Tealby All Saints Church & Cemetery

Tealby All Saints Church is part of the Walesby Group of Parishes. Please use the link below to find further information.

All Saints Church Tealby

Photo by Rod Collins

All Saints Church Tealby

Tealby is well known for its connection to the Tennyson family and the church contains many memorials to the family members. The Chancel construction was funded by the Tennyson family in the 19th century and may cynically be described as a "to the glory of the Tennysons and the memory of God". The village of Tealby has a population of approximately 500. Its main industries are farming and tourism with the Viking Way and Tennyson history being its main attractions. The village has two pubs, a community owned village shop, and several other local businesses.

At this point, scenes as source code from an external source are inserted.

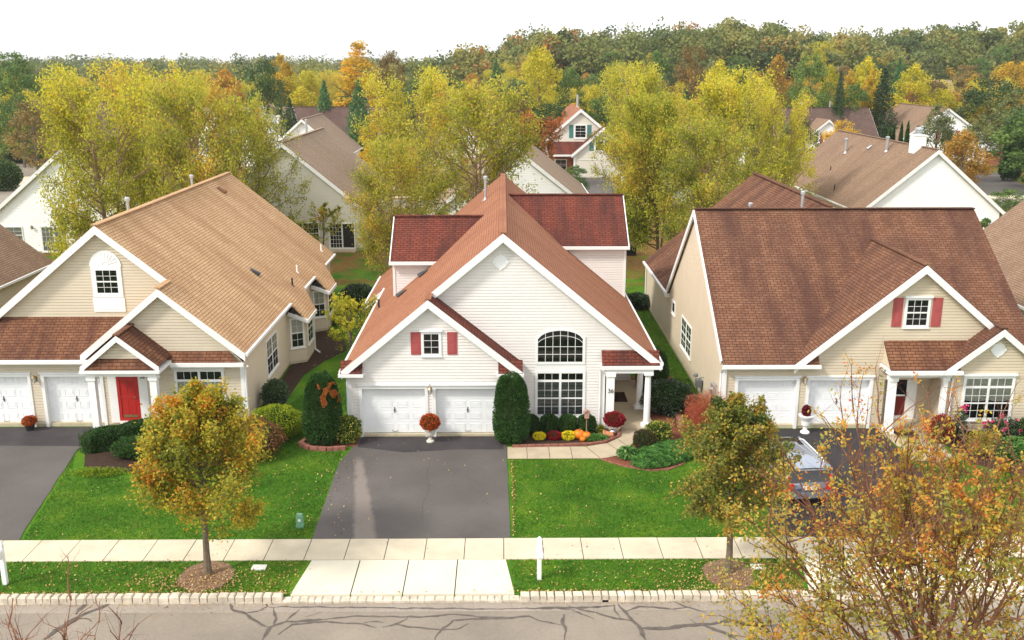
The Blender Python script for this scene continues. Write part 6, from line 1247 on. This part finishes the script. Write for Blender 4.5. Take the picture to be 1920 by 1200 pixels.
def pumpkin(label, x, y, r):
    t = thing('pumpkin', label, 'pumpkin', (x, y, .03), 0, 'pumpkins in the front bed'); mb = MB(); n = 40; prof = [(.02, .0), (.55, .02), (.9, .22), (1, .5), (.92, .78), (.6, .98), (.22, 1.0), (.05, .93)]
    for pr, pz in prof:
        for k in range(n): a = 2 * math.pi * k / n; q = 1 - .07 * abs(math.sin(a * 5)) ** .5 * 0 - .08 * (abs(math.cos(a * 5)) < .35); mb.v.append((pr * r * q * math.cos(a), pr * r * q * math.sin(a), pz * r * 1.55))
    for i in range(len(prof) - 1):
        for k in range(n): k2 = (k + 1) % n; mb.f.append((i * n + k, i * n + k2, (i + 1) * n + k2, (i + 1) * n + k)); mb.m.append(0)
    b = mb.build('body', M['pumpkin'], None, smooth=True); b.parent = t; s = MB(); s.tube([(0, 0, r * 1.42), (.01, 0, r * 1.7), (.04, .02, r * 1.85)], [r * .14, r * .09, r * .11], 6); b = s.build('stem', M['stem'], None); b.parent = t
pumpkin('left pumpkin of the three, the one touching the yellow chrysanthemum', 3.17, 38.05, .235); pumpkin('right pumpkin of the three, under the birdhouse post', 3.47, 37.95, .2); pumpkin('smallest pumpkin, in front of the other two', 3.3, 37.72, .13)
t = thing('birdhouse', 'small wooden birdhouse on a post in front of the boxwoods', 'birdhouse', (3.5, 38.3, 0)); mb = MB(); mb.tube([(0, 0, 0), (0, 0, .85)], [.03, .025], 6); o = mb.build('post', mat('weathered_wood', (.30, .20, .14), .9, .1)); o.parent = t
mb = MB(); mb.box(-.09, .09, -.09, .09, .85, 1.08); mb.add([(-.09, -.09, 1.08), (.09, -.09, 1.08), (0, -.09, 1.2), (-.09, .09, 1.08), (.09, .09, 1.08), (0, .09, 1.2)], [(0, 1, 2), (3, 5, 4)]); mb.beam((-.07, -.13, 1.15), (-.07, .12, 1.15), .19, .02, up=(-.8, 0, 1)); mb.beam((.07, -.13, 1.15), (.07, .12, 1.15), .19, .02, up=(.8, 0, 1)); mb.lathe((0, -.093, 1.0), [(.025, 0)], 8)
o = mb.build('box', mat('faded_pink_wood', (.42, .25, .20), .8, .2)); o.parent = t
shrub('groundcover_plant', 'low green creeping plant spilling towards the tipped terracotta pot', 3.85, 37.85, .55, .3, .3, 'juniper', 1800, .03, 'plant', core=False, seed=22, shell=(.3, 1.05))
# tipped pot
t = thing('terracotta_pot', 'terracotta pot lying on its side in the front bed', 'pot', (4.42, 38.12, .19), R(-12)); mb = MB(); mb.lathe((0, 0, 0), [(.0, .0), (.11, 0), (.17, .34), (.2, .34), (.205, .42), (.18, .42), (.165, .36), (.1, .05), (.0, .05)], 20)
o = mb.build('body', M['terracotta'], None, smooth=False); o.parent = t; o.rotation_euler = (0, R(-96), 0); o.location = (.2, 0, .0)
shrub('yellow_green_plant', 'small yellow-green plant behind the tipped pot', 4.1, 38.75, .2, .2, .35, 'lime', 500, .03, 'plant', core=False, seed=23)
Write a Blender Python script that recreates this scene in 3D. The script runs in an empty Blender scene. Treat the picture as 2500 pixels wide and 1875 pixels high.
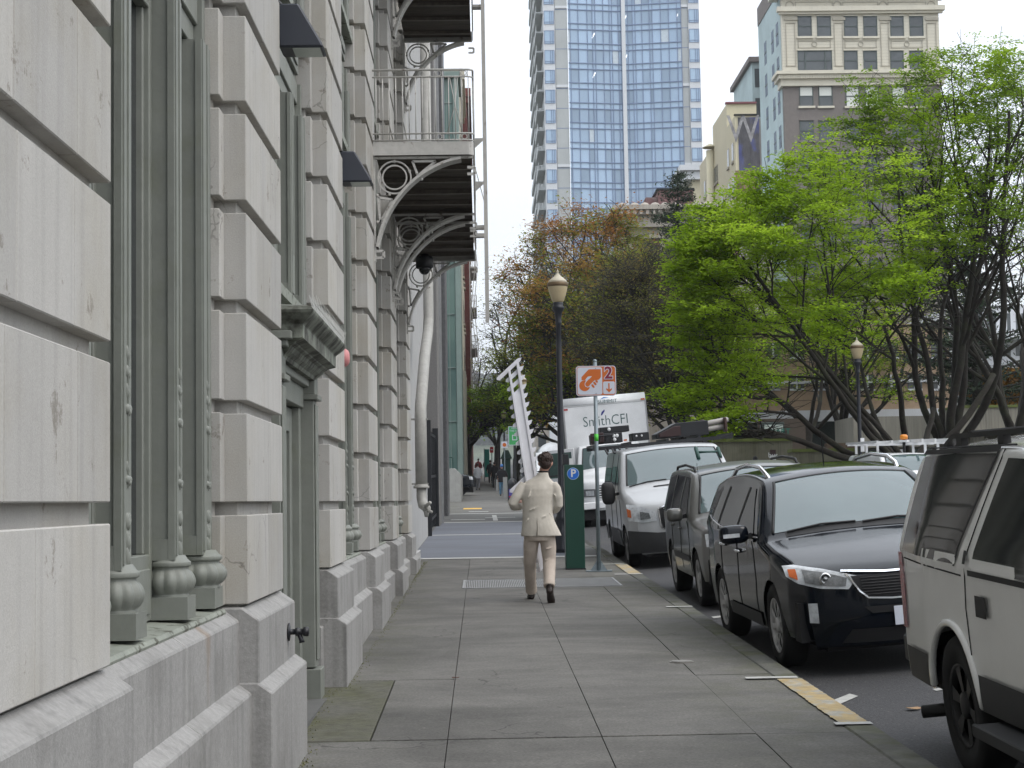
import bpy, bmesh, math, random
import numpy as np
from mathutils import Vector, Matrix, noise as mnoise
random.seed(7)
sc = bpy.context.scene
# ---------------------------------------------------------------- camera
FPX, CX, CY = 4000.0, 1250.0, 937.5          # focal length in pixels of a 2500 px wide frame
YAW, PITCH, ROLL, EYE = 0.01962, 0.0707, 0.0165, 1.617
_f = Vector((math.sin(YAW)*math.cos(PITCH), math.cos(YAW)*math.cos(PITCH), math.sin(PITCH)))
_r0 = Vector((math.cos(YAW), -math.sin(YAW), 0)); _u0 = _r0.cross(_f)
CR = _r0*math.cos(ROLL) - _u0*math.sin(ROLL); CU = _u0*math.cos(ROLL) + _r0*math.sin(ROLL); CF = _f
camd = bpy.data.cameras.new('camera'); cam = bpy.data.objects.new('camera', camd)
sc.collection.objects.link(cam); sc.camera = cam
camd.sensor_width = 36; camd.lens = FPX/2500*36; camd.clip_start = 0.1; camd.clip_end = 9000
cam.matrix_world = Matrix(((CR.x, CU.x, -CF.x, 0), (CR.y, CU.y, -CF.y, 0), (CR.z, CU.z, -CF.z, EYE), (0, 0, 0, 1)))
camd.dof.use_dof = False
# ---------------------------------------------------------------- sky and sun (bright overcast)
SUN_EL, SUN_AZ = math.radians(52), math.radians(118)      # azimuth measured from +Y towards +X
w = bpy.data.worlds.new('World'); sc.world = w; w.use_nodes = True
nt = w.node_tree; nt.nodes.clear()
out = nt.nodes.new('ShaderNodeOutputWorld'); bg = nt.nodes.new('ShaderNodeBackground')
bg2 = nt.nodes.new('ShaderNodeBackground'); add = nt.nodes.new('ShaderNodeAddShader')
sky = nt.nodes.new('ShaderNodeTexSky'); sky.sky_type = 'NISHITA'; sky.sun_disc = False
sky.sun_elevation = SUN_EL; sky.sun_rotation = SUN_AZ; sky.altitude = 30; sky.dust_density = 4
bg.inputs[1].default_value = 0.05
nt.links.new(sky.outputs[0], bg.inputs[0])
tc = nt.nodes.new('ShaderNodeTexCoord'); sep = nt.nodes.new('ShaderNodeSeparateXYZ')
nt.links.new(tc.outputs['Generated'], sep.inputs[0])
mp = nt.nodes.new('ShaderNodeMapping'); mp.inputs['Scale'].default_value = (1.5, 1.5, 4)
nz = nt.nodes.new('ShaderNodeTexNoise'); nz.inputs['Scale'].default_value = 1.3; nz.inputs['Detail'].default_value = 4
nt.links.new(tc.outputs['Generated'], mp.inputs[0]); nt.links.new(mp.outputs[0], nz.inputs[0])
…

All Saints church is used regularly for worship and the festival of lights and carol services are particularly popular. All Saints is used by the whole community and many have celebrated their marriages and baptisms here as well as funerals and burials within the churchyard which is still open for use. The church regularly organizes very popular musical events to raise funds. The Viking Way long distance footpath passes near the church and, as our visitors book records, many walkers take time to enjoy our rural location and to visit the church to experience its peace.

Location

All Saints Church, Tealby towards the eastern end of the village on the main road through the village, Rasen road. It is close to the Viking Way and from the churchyard there are commanding views over the village towards Lincoln Cathedral more than 20 miles away.  Tealby Primary School is nearby in Front Street.

History

The Domesday Book does not mention the church but architectural evidence suggest that one must have existed, if not before, then shortly after the Norman Conquest. The first known vicar was Alan of Tevelsby (Tealby) who was appointed by Sixhill Priory in 1220. During the Middle Ages work was done to heighten the tower and add the splendid clerestory (raised central section of the nave). By the early 19th century the principal influence on the church and village was the Tennyson family. In 1872 the chancel restoration was financed by Admiral Edwin Tennyson d'Eyncourt to house the numerous memorials to his family.